I’ve been storing about 20 sheets of fiberglas-faced moisture resistant drywall in my garage for about a year. I had the stack up on six 4×4’s and now the whole stack is slightly wavy (approx 3/8″ max from “flat” at the worst spots). Any suggestions? I won’t need to use these for another few weeks.
Ideas I’ve had:
1) Move the supports so that the “dips” now rest on the supports, let it sit for a few weeks. Wait and hope
2) Replace the side-to-side supports with ones running the length of the sheets. Flip and re-stack the pile so that the “dips” are now up. Wait and hope.
AAnybody fixed wavy drywall before? Suggestions welcome.
Replies
3/8" over what span?
3/8" over what span?
Several "sags"
There are about 4 "dips" in each sheet, between the places I was supporting them. So, 3/8" "sags" over approx 2 foot spans.
Sounds Bad
I haven't worked with paperless drywall (and for whatever reason, it's no longer sold around here). I'm sure the grain runs the long way, just like regular drywall, which means that it's going to be a little harder to straighten.

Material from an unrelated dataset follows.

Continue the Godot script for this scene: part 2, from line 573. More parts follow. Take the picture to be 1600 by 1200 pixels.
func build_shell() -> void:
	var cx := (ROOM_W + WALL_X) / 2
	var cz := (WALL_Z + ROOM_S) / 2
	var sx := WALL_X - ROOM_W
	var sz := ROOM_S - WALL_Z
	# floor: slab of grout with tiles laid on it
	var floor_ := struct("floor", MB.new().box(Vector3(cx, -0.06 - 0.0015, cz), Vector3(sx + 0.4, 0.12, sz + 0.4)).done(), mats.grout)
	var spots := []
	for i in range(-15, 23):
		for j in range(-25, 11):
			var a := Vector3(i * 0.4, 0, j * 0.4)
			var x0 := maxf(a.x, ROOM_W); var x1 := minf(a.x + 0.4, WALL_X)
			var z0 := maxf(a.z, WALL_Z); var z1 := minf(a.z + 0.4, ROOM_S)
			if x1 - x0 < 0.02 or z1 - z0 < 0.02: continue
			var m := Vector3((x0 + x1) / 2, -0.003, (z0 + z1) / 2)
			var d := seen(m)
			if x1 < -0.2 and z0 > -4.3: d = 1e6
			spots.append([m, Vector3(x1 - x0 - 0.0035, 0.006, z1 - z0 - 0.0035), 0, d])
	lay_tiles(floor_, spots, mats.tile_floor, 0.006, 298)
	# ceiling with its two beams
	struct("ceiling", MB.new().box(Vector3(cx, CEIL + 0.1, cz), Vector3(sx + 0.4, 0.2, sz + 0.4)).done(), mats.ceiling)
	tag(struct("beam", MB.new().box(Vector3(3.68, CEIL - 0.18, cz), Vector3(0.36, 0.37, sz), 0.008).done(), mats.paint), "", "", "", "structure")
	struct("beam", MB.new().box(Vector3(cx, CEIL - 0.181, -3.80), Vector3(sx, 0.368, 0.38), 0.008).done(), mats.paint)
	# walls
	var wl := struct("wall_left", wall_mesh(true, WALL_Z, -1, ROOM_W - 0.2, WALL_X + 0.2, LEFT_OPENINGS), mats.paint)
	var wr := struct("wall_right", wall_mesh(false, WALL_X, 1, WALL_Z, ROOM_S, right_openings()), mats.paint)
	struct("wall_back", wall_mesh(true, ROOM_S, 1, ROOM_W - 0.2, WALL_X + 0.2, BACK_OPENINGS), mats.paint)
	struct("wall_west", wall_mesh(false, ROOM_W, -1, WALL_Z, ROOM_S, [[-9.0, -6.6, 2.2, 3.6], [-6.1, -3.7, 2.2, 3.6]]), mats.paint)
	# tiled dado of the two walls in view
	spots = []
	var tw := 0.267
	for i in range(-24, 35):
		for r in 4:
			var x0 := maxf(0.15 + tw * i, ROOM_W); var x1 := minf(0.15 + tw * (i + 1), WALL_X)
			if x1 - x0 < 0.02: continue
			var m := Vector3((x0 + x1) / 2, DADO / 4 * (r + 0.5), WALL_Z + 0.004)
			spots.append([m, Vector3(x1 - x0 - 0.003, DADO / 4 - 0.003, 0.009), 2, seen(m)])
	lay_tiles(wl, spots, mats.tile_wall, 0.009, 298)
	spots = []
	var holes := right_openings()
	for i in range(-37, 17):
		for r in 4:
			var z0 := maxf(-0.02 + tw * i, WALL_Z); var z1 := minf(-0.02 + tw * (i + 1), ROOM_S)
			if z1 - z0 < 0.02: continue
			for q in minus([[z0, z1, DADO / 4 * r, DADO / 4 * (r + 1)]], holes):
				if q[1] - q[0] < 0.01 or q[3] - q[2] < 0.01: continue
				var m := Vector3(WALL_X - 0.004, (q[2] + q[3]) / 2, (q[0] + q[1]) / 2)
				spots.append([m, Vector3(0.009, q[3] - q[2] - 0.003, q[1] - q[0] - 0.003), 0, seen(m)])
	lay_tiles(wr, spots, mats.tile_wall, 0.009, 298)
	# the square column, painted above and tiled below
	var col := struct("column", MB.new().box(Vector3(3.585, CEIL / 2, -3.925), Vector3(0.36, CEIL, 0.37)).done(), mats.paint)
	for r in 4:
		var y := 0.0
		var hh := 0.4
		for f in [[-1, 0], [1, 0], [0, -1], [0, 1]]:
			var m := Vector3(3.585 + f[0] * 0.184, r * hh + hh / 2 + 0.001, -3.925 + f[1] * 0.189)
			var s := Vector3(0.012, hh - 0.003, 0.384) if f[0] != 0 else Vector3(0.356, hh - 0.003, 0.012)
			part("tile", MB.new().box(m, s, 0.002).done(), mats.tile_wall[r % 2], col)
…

3/8" bow over a 2' span in a stack of 20 sheets sounds like a lot. Are the sheets towards the top of the stack similarly bowed? It's a little hard to imagine a 3/8" dip in the entire stack. If not, I would be tempted to dispose of the worst offenders and salvage what you can. Drywall is not terribly expensive. Hopefully, you have an easy way of getting rid of a few extra sheets.
Maybe paperless drywall is more flexible than the regular stuff, I don't know. I think the best bet is to lay them on a flat surface with the most bowed sheets on the bottom. If after a couple of weeks, the bow can be taken out with minimal weight (like 2 sheets worth of weight), I would go ahead and use them. Otherwise, replace them because the extra aggravation you'll experience during taping/spackling will not be worth the price of a few sheets.
Another option would be to add enough blocking to the framing to take out the bow as you hang the drywall. Again, this might be more aggravation than it's worth.
Drywall starts out liquid wet.
They dry it flat, cut it, tape the ends and send it to you. The moisture released from the concrete floor probably helped with the new shape. You might be able to reassume its original form with either of your techniques. Worth a try.
It'd help if it was brought in and laid flat-weighted on top if necessary.
Restack it, but flip every other sheet upside-down.
I'll try that
Thanks, I'll give this a shot and report back.
Drywall is interesting stuff: All the processing that goes into making a uniform sheet, and all the hassle with packaging and moving a product that weights so much. I marvel that anyone can make money manufacturing it and selling it for 8 bucks per sheet (which includes the retailer's markup). I'd figure it would cost a big chunk of that just to move it from the factory to the store.
It's doubly amazing that they can make it in China and ship it here and sell it at that price. (Kinda gives you an idea what the folks in China are getting paid.)
Of course, we bought some colored landscape rock -- basically just limestone with some dye on it -- and it turned out that it came from China. (Thankfully there are no electrical fixtures in the garden to corrode.)
I'd do the full sheet under (e.g. plywood) and restack on top. I'd think it would be good to go.